Malleable software emerges between tools, not within silos.

Interoperability is therefore not an implementation detail. It is a structural requirement for adaptability.


Beawre’s Platform Philosophy: Software as an Enabler


Beawre's platform was not designed as a single application with fixed workflows. Instead, the platform was conceived as an enabling layer that adapts to how organizations actually operate.


This shows up in several core principles:


1. Interoperability as a First-Class Principle


Beawre's platform is designed to interact with existing tools rather than replace them.


This means:


  • Connecting to systems of record instead of duplicating them

  • Synchronizing data across platforms

  • Adding interpretation, control logic, and intelligence on top of existing workflows


By acting as an enabling layer, Beawre's platorm allows organizations to reshape information flows without disruptive reinvention of their digital stack.


2. Configuration Over Prescription


Beawre's platform allows organizations to define:


  • Their own risk structures and taxonomies

  • Their own workflows and controls

  • Their own indicators, thresholds, and responsibilities


Rather than imposing a “standard” process, the platform reflects the organisation’s operational reality.


3. Modularity and Composability


Beawre's platform is built from composable building blocks — Forms (data collection), Automate (automation), Hub (data fusion and analytics), Control (risk management logic), and AI assistance — that can be combined differently depending on the use case.


This aligns closely with the malleable software idea that tools should compose, rather than exist as isolated silos.


4. Humans Remain in the Loop — So They Can Focus on What Matters


In complex and safety-critical environments, the goal of software is not to automate decisions away from humans, but to augment human judgment.


Beawre is designed so that AI and automation work alongside people, not instead of them.

The platform augments human operators by:


  • Continuously aggregating and correlating information across tools

  • Highlighting deviations, weak signals, and emerging risks

  • Providing explanations and context, not just alerts or scores

  • Making assumptions, rules, and logic visible and adjustable


Rather than acting as a black box, the system surfaces why something matters and how it relates to the current operational context.


This augmentative approach changes how human effort is used.


By handling background complexity and information overload, the platform frees humans from constant monitoring and low-level reconciliation — allowing them to focus on deep, high-value work:


  • Interpreting complex situations

  • Reasoning about trade-offs and second-order effects

  • Deciding when adaptation is required

  • Improving the system itself based on experience and learning


Humans remain in the loop not as supervisors of automation, but as co-shapers of the system.


In this model, software does not replace expertise — it amplifies it.


5. Evolution Without Reinvention


As projects evolve, regulations change, or organizations mature, Beawre's platform can evolve with them — without restarting from scratch or forcing disruptive migrations.


This ability to adapt over time is a defining characteristic of malleable software.


From Software Product to Operational Medium


The Ink & Switch essay challenges us to think of software not as finished products, but as media for thought and action.


At Beawre, this translates into a long-term ambition:

To become the medium through which organizations understand, control, and continuously improve how work is actually done.

Not a rigid system of record.
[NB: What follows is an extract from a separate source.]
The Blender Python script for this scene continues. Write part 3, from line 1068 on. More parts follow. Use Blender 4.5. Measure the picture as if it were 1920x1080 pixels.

Not a black-box decision engine. But a malleable platform that grows alongside its users.


Why This Matters Now


Complex systems — from construction megaprojects to energy networks and industrial plants — face increasing uncertainty: supply chains, climate risks, regulatory pressure, and human factors.


In such contexts, adaptability is not a feature — it is a requirement.


Malleable software is not a UX trend or a technical curiosity. It is a necessary response to complexity. And it is the direction in which Beawre is intentionally moving.